PROBLEM TO WORK ON:
Consider the listing below. Extract exactly the lines from the line containing "Continue the Blender" to the line containing "1)), True, M_ground), kind='structure')", both included.

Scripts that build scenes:
□ □ □ □ □ □ □

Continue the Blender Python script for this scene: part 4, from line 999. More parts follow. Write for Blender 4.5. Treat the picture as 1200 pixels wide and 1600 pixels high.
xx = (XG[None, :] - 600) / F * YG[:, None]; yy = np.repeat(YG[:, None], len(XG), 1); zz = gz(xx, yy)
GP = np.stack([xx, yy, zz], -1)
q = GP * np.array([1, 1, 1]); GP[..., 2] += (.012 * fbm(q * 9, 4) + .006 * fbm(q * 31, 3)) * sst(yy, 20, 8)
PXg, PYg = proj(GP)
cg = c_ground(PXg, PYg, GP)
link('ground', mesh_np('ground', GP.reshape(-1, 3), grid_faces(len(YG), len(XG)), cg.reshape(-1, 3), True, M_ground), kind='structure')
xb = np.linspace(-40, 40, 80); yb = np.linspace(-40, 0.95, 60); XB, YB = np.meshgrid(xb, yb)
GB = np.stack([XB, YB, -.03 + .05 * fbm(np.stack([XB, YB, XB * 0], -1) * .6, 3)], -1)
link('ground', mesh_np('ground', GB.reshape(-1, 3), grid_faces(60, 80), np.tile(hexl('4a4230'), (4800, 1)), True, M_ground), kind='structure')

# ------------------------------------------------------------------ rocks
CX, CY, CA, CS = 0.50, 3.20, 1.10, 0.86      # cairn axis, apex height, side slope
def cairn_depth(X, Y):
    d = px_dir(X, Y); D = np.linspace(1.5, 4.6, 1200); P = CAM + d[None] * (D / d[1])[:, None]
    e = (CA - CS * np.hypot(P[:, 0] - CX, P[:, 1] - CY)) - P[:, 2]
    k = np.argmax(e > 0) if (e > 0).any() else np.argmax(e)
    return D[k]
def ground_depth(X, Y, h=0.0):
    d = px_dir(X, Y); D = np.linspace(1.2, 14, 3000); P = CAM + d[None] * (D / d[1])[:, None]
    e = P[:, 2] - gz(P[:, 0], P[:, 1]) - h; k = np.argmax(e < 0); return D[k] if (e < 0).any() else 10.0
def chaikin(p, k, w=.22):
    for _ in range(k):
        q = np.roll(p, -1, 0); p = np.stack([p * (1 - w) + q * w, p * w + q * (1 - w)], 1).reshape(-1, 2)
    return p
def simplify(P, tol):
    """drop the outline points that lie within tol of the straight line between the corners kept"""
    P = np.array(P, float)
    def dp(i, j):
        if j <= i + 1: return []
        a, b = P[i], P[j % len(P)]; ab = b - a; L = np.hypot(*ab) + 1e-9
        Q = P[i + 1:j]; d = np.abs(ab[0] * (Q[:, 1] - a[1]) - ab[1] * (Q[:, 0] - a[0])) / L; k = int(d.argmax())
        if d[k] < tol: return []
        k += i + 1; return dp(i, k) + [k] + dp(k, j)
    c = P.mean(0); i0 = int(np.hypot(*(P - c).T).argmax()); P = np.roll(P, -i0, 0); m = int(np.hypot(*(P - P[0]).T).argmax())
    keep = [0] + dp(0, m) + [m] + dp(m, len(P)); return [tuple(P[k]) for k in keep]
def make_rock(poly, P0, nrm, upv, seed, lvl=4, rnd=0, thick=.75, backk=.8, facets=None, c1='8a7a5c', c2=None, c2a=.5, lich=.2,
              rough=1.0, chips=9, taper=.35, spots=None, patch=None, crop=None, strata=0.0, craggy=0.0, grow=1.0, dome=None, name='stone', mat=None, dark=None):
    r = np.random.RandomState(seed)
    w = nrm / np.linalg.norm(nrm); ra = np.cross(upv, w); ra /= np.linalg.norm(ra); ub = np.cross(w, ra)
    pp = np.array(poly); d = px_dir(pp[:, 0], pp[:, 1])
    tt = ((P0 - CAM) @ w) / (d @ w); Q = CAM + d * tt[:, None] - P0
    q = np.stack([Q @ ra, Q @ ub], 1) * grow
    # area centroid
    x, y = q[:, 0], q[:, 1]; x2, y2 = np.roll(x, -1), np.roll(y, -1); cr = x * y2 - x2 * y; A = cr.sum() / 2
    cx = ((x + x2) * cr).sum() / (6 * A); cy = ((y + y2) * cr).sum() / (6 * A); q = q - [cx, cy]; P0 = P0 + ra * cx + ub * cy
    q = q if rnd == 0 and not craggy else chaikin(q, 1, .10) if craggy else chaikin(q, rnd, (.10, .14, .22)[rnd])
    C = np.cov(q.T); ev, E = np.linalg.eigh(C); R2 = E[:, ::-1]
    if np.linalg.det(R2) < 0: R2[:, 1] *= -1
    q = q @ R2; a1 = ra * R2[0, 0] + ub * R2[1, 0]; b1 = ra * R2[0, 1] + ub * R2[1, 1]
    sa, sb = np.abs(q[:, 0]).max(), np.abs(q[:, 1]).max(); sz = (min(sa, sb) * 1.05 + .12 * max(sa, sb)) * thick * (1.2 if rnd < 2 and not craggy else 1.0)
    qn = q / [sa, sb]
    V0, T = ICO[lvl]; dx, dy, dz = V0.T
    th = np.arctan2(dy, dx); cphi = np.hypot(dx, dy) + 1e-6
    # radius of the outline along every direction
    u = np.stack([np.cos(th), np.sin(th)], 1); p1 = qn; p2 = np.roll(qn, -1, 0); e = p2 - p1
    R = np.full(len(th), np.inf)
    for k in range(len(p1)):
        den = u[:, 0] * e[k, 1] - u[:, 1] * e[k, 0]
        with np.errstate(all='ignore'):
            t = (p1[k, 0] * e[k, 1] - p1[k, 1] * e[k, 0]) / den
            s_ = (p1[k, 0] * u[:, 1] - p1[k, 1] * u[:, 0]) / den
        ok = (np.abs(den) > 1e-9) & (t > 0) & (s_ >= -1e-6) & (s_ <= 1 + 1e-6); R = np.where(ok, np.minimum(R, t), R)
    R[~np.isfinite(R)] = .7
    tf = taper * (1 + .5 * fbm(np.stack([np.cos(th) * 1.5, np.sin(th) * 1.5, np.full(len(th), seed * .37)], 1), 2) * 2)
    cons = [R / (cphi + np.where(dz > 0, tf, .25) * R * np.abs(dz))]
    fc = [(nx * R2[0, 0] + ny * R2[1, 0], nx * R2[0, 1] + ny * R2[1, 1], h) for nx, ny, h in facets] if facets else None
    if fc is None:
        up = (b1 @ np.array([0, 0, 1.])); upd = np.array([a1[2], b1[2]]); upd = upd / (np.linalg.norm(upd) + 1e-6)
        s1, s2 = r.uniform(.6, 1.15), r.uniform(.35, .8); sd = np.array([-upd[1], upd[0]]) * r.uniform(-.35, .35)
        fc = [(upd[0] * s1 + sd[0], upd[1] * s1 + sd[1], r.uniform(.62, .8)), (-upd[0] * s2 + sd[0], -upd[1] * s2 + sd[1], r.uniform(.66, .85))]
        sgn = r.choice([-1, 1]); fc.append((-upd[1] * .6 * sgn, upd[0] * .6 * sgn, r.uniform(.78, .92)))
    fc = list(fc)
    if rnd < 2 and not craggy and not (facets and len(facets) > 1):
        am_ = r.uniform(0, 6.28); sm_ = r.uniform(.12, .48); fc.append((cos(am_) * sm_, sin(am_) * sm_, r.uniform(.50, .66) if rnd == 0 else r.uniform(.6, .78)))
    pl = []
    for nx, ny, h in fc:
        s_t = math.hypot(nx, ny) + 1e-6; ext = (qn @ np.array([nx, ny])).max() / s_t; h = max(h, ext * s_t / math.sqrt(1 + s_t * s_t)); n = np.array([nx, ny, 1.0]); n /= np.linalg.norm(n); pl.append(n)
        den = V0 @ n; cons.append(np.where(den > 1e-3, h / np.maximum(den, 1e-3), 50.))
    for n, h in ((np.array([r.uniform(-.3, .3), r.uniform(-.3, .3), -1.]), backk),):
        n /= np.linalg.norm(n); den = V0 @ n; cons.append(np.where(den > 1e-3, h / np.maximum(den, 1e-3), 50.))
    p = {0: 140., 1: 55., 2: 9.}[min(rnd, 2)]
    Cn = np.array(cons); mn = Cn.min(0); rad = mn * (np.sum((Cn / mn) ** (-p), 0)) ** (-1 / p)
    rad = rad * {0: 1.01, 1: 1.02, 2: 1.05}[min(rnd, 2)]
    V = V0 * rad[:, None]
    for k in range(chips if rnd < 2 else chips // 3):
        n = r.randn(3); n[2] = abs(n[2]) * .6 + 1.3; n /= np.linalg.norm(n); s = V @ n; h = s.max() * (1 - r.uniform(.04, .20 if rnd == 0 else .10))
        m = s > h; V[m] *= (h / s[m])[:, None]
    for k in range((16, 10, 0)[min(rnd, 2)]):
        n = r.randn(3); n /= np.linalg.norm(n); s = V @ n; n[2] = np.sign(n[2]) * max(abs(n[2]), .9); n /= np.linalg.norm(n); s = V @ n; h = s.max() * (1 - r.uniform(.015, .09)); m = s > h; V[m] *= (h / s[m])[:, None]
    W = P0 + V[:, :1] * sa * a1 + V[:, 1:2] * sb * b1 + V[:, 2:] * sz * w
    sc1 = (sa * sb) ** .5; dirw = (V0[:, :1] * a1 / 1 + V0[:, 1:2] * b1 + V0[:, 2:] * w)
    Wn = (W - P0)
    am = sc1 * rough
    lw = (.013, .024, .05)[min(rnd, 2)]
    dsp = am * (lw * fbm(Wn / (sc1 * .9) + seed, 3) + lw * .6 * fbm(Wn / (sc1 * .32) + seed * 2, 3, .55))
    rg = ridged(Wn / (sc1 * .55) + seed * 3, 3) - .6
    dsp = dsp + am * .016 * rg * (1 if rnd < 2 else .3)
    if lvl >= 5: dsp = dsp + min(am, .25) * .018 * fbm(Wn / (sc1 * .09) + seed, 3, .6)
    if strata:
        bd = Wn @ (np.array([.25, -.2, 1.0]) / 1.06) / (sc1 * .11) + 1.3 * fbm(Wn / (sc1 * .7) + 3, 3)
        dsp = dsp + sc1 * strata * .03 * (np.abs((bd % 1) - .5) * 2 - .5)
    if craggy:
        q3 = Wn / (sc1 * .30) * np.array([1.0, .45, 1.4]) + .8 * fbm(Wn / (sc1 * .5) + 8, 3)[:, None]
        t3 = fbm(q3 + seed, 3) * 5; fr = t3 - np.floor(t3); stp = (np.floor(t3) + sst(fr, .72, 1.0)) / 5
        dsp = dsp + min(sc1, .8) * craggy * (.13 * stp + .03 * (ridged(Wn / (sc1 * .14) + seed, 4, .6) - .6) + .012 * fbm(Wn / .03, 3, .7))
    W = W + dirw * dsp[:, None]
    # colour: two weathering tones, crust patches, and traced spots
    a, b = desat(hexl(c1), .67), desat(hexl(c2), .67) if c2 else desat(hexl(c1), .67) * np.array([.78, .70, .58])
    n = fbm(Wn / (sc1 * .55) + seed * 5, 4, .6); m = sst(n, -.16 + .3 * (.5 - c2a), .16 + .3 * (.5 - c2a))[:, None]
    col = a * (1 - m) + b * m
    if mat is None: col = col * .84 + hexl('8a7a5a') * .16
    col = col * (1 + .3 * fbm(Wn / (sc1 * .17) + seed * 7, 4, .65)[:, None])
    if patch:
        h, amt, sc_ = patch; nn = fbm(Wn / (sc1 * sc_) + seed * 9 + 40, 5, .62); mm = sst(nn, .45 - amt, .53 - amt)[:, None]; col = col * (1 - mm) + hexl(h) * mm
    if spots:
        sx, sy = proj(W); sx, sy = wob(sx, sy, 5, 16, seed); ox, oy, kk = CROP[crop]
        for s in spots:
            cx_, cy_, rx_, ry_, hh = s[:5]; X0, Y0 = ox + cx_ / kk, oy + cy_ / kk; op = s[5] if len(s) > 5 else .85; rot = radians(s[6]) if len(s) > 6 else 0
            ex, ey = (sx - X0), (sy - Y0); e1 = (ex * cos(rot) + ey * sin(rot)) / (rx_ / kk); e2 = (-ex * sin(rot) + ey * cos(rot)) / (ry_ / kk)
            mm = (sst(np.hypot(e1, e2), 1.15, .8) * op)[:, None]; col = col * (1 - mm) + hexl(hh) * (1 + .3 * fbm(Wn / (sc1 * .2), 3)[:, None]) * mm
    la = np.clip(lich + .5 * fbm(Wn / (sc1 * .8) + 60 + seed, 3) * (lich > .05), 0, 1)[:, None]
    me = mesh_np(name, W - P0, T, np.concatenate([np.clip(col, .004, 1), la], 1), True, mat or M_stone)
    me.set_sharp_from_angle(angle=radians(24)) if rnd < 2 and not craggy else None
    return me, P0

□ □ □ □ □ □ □

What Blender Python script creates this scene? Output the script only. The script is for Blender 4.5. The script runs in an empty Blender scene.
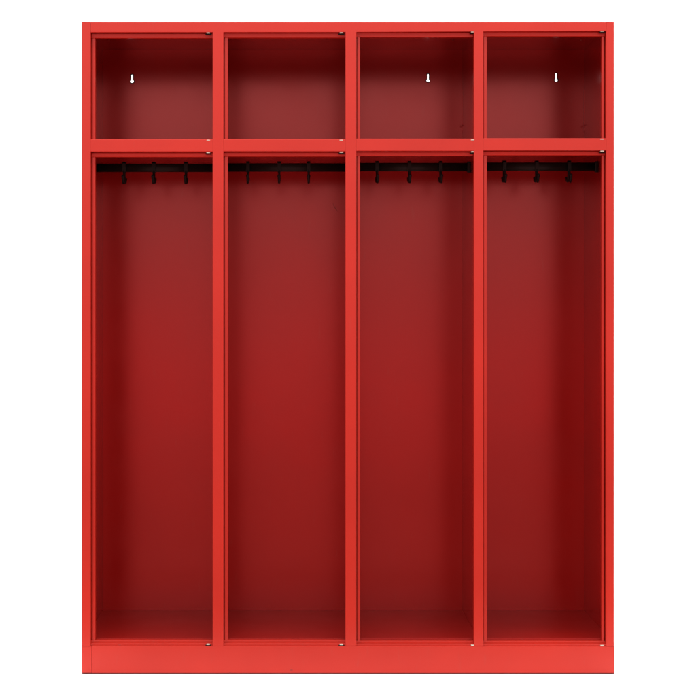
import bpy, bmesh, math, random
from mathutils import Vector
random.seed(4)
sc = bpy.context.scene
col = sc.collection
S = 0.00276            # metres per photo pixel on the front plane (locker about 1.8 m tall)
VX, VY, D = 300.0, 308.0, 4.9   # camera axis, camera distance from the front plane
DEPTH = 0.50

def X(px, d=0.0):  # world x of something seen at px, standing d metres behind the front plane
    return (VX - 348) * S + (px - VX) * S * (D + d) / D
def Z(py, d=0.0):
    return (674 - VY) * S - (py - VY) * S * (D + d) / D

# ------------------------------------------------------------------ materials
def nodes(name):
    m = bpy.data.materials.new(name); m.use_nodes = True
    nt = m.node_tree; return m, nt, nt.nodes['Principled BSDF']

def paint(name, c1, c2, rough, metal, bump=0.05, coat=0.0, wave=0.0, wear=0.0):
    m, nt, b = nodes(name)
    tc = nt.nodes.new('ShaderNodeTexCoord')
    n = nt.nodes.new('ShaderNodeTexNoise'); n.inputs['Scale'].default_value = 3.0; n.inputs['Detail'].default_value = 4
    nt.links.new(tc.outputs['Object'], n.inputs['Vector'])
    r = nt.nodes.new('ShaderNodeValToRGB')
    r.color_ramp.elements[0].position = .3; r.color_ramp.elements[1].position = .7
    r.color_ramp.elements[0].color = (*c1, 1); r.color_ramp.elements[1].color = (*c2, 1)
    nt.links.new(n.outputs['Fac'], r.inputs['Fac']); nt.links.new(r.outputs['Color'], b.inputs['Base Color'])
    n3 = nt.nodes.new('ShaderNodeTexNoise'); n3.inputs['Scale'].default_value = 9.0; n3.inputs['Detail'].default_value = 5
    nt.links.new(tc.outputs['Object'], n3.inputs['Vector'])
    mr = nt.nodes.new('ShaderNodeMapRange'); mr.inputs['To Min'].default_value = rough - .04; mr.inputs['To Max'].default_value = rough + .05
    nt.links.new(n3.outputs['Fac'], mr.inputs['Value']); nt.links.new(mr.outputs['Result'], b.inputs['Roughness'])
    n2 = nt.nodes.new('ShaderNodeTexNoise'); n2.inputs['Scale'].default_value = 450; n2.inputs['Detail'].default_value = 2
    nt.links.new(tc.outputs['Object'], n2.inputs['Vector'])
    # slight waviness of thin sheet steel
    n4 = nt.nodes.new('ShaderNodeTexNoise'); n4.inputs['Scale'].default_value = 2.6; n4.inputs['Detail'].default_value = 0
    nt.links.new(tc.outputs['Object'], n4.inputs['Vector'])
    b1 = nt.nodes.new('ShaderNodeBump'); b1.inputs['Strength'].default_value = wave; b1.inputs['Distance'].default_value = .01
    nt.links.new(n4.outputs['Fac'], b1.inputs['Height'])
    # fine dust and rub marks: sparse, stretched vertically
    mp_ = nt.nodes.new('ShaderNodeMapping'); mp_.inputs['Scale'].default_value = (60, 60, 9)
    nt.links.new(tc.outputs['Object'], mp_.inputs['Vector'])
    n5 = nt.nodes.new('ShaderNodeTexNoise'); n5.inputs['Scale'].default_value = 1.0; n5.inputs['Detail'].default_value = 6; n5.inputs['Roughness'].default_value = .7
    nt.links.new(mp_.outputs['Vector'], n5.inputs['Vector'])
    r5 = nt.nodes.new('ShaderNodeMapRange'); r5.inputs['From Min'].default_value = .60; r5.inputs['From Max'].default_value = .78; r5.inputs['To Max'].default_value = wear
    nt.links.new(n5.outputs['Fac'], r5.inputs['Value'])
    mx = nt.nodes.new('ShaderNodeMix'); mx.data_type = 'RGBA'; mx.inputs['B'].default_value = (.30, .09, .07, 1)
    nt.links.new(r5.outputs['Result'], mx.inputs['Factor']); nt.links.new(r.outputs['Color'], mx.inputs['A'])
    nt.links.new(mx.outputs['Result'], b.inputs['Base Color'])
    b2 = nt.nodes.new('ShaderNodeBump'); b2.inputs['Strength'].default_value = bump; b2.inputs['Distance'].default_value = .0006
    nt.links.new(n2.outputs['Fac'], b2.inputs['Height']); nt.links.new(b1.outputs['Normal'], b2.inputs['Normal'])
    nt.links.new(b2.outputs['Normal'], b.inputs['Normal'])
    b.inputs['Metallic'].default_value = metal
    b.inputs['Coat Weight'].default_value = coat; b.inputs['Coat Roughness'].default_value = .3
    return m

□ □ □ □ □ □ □

THE RESULT:
Continue the Blender Python script for this scene: part 4, from line 999. More parts follow. Write for Blender 4.5. Treat the picture as 1200 pixels wide and 1600 pixels high.
xx = (XG[None, :] - 600) / F * YG[:, None]; yy = np.repeat(YG[:, None], len(XG), 1); zz = gz(xx, yy)
GP = np.stack([xx, yy, zz], -1)
q = GP * np.array([1, 1, 1]); GP[..., 2] += (.012 * fbm(q * 9, 4) + .006 * fbm(q * 31, 3)) * sst(yy, 20, 8)
PXg, PYg = proj(GP)
cg = c_ground(PXg, PYg, GP)
link('ground', mesh_np('ground', GP.reshape(-1, 3), grid_faces(len(YG), len(XG)), cg.reshape(-1, 3), True, M_ground), kind='structure')
xb = np.linspace(-40, 40, 80); yb = np.linspace(-40, 0.95, 60); XB, YB = np.meshgrid(xb, yb)
GB = np.stack([XB, YB, -.03 + .05 * fbm(np.stack([XB, YB, XB * 0], -1) * .6, 3)], -1)
link('ground', mesh_np('ground', GB.reshape(-1, 3), grid_faces(60, 80), np.tile(hexl('4a4230'), (4800, 1)), True, M_ground), kind='structure')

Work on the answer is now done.